__Task description__
Your answer should be a single number: the count of lines containing "Blender".

Start Excerpted records

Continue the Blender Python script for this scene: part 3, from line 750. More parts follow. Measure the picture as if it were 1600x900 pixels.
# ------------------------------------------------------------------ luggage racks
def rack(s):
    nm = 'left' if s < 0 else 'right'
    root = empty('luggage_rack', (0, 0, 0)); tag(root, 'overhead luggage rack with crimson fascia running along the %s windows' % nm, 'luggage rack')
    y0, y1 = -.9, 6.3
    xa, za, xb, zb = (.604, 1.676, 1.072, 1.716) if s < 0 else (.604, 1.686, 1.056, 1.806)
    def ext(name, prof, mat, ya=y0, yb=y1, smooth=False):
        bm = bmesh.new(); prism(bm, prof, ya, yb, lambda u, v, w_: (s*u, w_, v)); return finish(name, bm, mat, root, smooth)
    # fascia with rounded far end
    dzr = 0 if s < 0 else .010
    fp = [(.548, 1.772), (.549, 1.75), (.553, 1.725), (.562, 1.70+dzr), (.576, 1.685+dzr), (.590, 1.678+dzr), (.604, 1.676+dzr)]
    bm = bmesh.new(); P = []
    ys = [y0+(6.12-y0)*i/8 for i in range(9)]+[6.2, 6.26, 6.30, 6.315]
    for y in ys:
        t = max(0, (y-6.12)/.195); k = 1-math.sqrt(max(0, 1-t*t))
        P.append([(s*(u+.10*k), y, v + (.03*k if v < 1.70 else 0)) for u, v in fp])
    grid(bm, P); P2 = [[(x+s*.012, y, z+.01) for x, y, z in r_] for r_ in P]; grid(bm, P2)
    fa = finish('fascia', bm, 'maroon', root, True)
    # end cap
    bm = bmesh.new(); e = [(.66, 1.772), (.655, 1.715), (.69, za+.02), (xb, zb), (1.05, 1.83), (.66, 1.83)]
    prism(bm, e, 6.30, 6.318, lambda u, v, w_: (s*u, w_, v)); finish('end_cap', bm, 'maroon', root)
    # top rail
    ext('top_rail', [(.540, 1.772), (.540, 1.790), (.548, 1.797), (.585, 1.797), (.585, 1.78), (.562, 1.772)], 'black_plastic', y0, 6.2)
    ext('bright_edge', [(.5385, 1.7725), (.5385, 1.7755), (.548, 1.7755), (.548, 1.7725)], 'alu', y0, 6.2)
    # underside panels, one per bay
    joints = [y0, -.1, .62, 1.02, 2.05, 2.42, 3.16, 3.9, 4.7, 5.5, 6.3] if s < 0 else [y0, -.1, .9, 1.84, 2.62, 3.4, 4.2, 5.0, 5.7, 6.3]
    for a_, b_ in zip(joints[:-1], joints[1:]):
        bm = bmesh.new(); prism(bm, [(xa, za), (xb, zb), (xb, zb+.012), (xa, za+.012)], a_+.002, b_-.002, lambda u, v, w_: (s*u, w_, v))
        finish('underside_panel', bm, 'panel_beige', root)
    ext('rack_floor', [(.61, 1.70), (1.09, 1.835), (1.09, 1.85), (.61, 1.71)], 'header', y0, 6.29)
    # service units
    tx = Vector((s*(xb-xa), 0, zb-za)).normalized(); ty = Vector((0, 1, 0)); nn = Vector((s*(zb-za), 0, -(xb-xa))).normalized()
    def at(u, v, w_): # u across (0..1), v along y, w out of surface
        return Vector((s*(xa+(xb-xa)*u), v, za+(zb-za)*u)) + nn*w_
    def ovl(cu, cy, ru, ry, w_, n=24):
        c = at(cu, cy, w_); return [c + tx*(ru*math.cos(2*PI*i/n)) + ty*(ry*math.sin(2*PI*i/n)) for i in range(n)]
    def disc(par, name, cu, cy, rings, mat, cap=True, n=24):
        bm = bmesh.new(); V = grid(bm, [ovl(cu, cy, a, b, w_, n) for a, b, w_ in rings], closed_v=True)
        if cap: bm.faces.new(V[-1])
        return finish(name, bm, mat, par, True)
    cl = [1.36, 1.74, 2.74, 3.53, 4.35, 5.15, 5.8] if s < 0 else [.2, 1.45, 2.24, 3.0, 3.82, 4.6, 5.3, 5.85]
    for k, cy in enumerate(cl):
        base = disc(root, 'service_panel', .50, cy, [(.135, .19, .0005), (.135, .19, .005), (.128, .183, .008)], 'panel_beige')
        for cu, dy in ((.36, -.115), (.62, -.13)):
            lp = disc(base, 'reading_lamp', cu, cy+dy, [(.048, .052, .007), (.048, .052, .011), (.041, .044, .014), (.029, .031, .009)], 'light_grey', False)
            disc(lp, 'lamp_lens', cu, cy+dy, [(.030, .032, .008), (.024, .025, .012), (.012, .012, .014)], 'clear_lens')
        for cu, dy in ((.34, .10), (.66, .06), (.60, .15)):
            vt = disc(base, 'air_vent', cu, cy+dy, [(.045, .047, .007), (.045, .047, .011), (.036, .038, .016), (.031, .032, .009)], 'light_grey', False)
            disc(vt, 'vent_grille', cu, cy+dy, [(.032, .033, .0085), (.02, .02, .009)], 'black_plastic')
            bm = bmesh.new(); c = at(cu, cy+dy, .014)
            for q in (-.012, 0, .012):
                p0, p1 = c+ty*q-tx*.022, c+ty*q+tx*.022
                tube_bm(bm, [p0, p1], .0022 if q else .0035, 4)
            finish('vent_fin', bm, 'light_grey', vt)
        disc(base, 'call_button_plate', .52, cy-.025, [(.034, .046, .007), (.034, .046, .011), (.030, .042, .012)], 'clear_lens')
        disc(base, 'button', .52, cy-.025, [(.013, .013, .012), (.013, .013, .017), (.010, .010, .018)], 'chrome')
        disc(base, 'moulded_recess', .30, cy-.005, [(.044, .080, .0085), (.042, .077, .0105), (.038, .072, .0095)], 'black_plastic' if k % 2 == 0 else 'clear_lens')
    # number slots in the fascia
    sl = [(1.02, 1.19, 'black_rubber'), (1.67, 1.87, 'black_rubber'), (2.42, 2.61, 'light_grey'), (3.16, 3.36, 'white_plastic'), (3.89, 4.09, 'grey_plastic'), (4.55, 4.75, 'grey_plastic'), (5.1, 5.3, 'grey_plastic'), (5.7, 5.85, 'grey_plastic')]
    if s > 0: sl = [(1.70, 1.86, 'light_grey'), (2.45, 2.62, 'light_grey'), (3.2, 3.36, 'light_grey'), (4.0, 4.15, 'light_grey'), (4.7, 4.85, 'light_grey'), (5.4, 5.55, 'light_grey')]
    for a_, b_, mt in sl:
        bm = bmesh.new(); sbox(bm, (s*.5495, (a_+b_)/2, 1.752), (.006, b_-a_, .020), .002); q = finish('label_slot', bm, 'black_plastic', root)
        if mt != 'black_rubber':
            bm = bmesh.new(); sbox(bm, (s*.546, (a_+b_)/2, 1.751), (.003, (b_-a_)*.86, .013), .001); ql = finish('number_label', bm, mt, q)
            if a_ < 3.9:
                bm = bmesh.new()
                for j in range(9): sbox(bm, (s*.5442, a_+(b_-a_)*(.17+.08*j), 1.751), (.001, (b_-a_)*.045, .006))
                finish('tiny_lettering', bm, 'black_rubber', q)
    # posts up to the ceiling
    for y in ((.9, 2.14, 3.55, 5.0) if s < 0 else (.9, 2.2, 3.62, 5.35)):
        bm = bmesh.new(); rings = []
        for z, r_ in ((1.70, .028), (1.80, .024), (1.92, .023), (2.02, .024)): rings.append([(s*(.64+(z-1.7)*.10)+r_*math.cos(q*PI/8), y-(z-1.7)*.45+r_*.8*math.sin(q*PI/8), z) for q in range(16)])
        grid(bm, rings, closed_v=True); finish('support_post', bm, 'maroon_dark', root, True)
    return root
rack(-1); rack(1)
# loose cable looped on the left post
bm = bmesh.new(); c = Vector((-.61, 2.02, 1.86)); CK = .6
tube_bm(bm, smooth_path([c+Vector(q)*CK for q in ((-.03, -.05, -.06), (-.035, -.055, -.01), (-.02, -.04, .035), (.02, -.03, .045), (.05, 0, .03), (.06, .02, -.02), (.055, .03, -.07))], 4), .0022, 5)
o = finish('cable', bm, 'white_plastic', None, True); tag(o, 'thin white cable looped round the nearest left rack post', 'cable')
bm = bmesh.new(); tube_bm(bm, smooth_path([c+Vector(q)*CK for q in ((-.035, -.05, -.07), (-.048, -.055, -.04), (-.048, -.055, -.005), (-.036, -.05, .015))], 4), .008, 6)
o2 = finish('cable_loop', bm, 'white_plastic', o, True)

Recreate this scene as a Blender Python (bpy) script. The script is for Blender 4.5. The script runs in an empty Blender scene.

End Excerpted records

__Task result__
2